[start of Given information]

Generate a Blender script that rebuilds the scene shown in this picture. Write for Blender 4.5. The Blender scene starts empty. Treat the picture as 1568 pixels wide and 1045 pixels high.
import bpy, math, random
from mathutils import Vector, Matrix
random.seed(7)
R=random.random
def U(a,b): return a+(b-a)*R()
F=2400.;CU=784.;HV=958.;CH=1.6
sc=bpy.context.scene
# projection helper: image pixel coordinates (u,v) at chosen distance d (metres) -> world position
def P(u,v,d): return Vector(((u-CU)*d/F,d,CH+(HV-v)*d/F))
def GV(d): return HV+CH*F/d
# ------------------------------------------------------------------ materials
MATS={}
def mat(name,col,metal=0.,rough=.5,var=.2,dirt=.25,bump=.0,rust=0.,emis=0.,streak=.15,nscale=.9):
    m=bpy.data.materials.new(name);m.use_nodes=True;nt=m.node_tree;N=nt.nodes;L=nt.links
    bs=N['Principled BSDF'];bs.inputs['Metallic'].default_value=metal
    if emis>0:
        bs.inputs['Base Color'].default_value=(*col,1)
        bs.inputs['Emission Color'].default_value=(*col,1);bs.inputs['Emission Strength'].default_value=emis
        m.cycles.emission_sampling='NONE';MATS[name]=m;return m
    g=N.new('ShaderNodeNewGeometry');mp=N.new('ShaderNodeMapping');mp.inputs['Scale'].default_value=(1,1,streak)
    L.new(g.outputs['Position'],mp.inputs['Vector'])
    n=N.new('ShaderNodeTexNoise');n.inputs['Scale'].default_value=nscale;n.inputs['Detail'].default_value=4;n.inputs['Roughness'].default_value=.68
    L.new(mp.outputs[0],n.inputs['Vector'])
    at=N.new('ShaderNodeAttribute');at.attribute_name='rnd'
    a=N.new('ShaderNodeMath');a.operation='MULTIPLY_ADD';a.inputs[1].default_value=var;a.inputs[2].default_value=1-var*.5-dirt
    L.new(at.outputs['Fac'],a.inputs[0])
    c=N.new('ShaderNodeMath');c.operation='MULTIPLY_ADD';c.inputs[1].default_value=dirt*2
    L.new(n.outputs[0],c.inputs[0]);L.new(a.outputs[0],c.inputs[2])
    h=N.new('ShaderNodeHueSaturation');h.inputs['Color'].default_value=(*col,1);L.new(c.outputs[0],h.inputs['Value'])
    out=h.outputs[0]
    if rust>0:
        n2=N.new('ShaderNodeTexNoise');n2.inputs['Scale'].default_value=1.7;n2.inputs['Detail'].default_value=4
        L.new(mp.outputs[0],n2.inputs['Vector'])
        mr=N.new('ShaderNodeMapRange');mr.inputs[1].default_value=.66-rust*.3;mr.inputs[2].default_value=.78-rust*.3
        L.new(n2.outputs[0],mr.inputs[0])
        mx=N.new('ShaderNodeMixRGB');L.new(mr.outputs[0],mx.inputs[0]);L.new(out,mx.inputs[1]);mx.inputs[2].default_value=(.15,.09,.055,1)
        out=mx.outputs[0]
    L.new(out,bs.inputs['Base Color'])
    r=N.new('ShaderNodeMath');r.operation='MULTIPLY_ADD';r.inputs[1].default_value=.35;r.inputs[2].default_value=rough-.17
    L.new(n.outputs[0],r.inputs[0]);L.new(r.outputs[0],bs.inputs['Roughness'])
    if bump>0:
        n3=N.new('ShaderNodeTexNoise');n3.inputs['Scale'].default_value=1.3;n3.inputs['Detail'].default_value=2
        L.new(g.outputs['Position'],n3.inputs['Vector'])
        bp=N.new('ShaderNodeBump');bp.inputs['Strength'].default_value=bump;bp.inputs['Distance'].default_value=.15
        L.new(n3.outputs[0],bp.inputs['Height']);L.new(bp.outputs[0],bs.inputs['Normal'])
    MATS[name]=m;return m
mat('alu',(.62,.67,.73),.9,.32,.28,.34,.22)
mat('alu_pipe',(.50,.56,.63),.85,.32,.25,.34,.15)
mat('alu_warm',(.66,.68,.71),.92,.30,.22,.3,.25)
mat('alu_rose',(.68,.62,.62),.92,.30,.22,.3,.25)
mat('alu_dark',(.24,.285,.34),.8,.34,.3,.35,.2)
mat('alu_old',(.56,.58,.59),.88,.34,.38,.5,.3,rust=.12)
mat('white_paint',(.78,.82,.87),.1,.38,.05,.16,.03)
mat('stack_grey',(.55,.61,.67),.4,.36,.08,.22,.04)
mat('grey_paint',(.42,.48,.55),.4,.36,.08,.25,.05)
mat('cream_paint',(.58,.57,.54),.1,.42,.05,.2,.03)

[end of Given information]

Given instruction
Repeat back the data above, exact to the last character.

Final result
Generate a Blender script that rebuilds the scene shown in this picture. Write for Blender 4.5. The Blender scene starts empty. Treat the picture as 1568 pixels wide and 1045 pixels high.
import bpy, math, random
from mathutils import Vector, Matrix
random.seed(7)
R=random.random
def U(a,b): return a+(b-a)*R()
F=2400.;CU=784.;HV=958.;CH=1.6
sc=bpy.context.scene
# projection helper: image pixel coordinates (u,v) at chosen distance d (metres) -> world position
def P(u,v,d): return Vector(((u-CU)*d/F,d,CH+(HV-v)*d/F))
def GV(d): return HV+CH*F/d
# ------------------------------------------------------------------ materials
MATS={}
def mat(name,col,metal=0.,rough=.5,var=.2,dirt=.25,bump=.0,rust=0.,emis=0.,streak=.15,nscale=.9):
    m=bpy.data.materials.new(name);m.use_nodes=True;nt=m.node_tree;N=nt.nodes;L=nt.links
    bs=N['Principled BSDF'];bs.inputs['Metallic'].default_value=metal
    if emis>0:
        bs.inputs['Base Color'].default_value=(*col,1)
        bs.inputs['Emission Color'].default_value=(*col,1);bs.inputs['Emission Strength'].default_value=emis
        m.cycles.emission_sampling='NONE';MATS[name]=m;return m
    g=N.new('ShaderNodeNewGeometry');mp=N.new('ShaderNodeMapping');mp.inputs['Scale'].default_value=(1,1,streak)
    L.new(g.outputs['Position'],mp.inputs['Vector'])
    n=N.new('ShaderNodeTexNoise');n.inputs['Scale'].default_value=nscale;n.inputs['Detail'].default_value=4;n.inputs['Roughness'].default_value=.68
    L.new(mp.outputs[0],n.inputs['Vector'])
    at=N.new('ShaderNodeAttribute');at.attribute_name='rnd'
    a=N.new('ShaderNodeMath');a.operation='MULTIPLY_ADD';a.inputs[1].default_value=var;a.inputs[2].default_value=1-var*.5-dirt
    L.new(at.outputs['Fac'],a.inputs[0])
    c=N.new('ShaderNodeMath');c.operation='MULTIPLY_ADD';c.inputs[1].default_value=dirt*2
    L.new(n.outputs[0],c.inputs[0]);L.new(a.outputs[0],c.inputs[2])
    h=N.new('ShaderNodeHueSaturation');h.inputs['Color'].default_value=(*col,1);L.new(c.outputs[0],h.inputs['Value'])
    out=h.outputs[0]
    if rust>0:
        n2=N.new('ShaderNodeTexNoise');n2.inputs['Scale'].default_value=1.7;n2.inputs['Detail'].default_value=4
        L.new(mp.outputs[0],n2.inputs['Vector'])
        mr=N.new('ShaderNodeMapRange');mr.inputs[1].default_value=.66-rust*.3;mr.inputs[2].default_value=.78-rust*.3
        L.new(n2.outputs[0],mr.inputs[0])
        mx=N.new('ShaderNodeMixRGB');L.new(mr.outputs[0],mx.inputs[0]);L.new(out,mx.inputs[1]);mx.inputs[2].default_value=(.15,.09,.055,1)
        out=mx.outputs[0]
    L.new(out,bs.inputs['Base Color'])
    r=N.new('ShaderNodeMath');r.operation='MULTIPLY_ADD';r.inputs[1].default_value=.35;r.inputs[2].default_value=rough-.17
    L.new(n.outputs[0],r.inputs[0]);L.new(r.outputs[0],bs.inputs['Roughness'])
    if bump>0:
        n3=N.new('ShaderNodeTexNoise');n3.inputs['Scale'].default_value=1.3;n3.inputs['Detail'].default_value=2
        L.new(g.outputs['Position'],n3.inputs['Vector'])
        bp=N.new('ShaderNodeBump');bp.inputs['Strength'].default_value=bump;bp.inputs['Distance'].default_value=.15
        L.new(n3.outputs[0],bp.inputs['Height']);L.new(bp.outputs[0],bs.inputs['Normal'])
    MATS[name]=m;return m
mat('alu',(.62,.67,.73),.9,.32,.28,.34,.22)
mat('alu_pipe',(.50,.56,.63),.85,.32,.25,.34,.15)
mat('alu_warm',(.66,.68,.71),.92,.30,.22,.3,.25)
mat('alu_rose',(.68,.62,.62),.92,.30,.22,.3,.25)
mat('alu_dark',(.24,.285,.34),.8,.34,.3,.35,.2)
mat('alu_old',(.56,.58,.59),.88,.34,.38,.5,.3,rust=.12)
mat('white_paint',(.78,.82,.87),.1,.38,.05,.16,.03)
mat('stack_grey',(.55,.61,.67),.4,.36,.08,.22,.04)
mat('grey_paint',(.42,.48,.55),.4,.36,.08,.25,.05)
mat('cream_paint',(.58,.57,.54),.1,.42,.05,.2,.03)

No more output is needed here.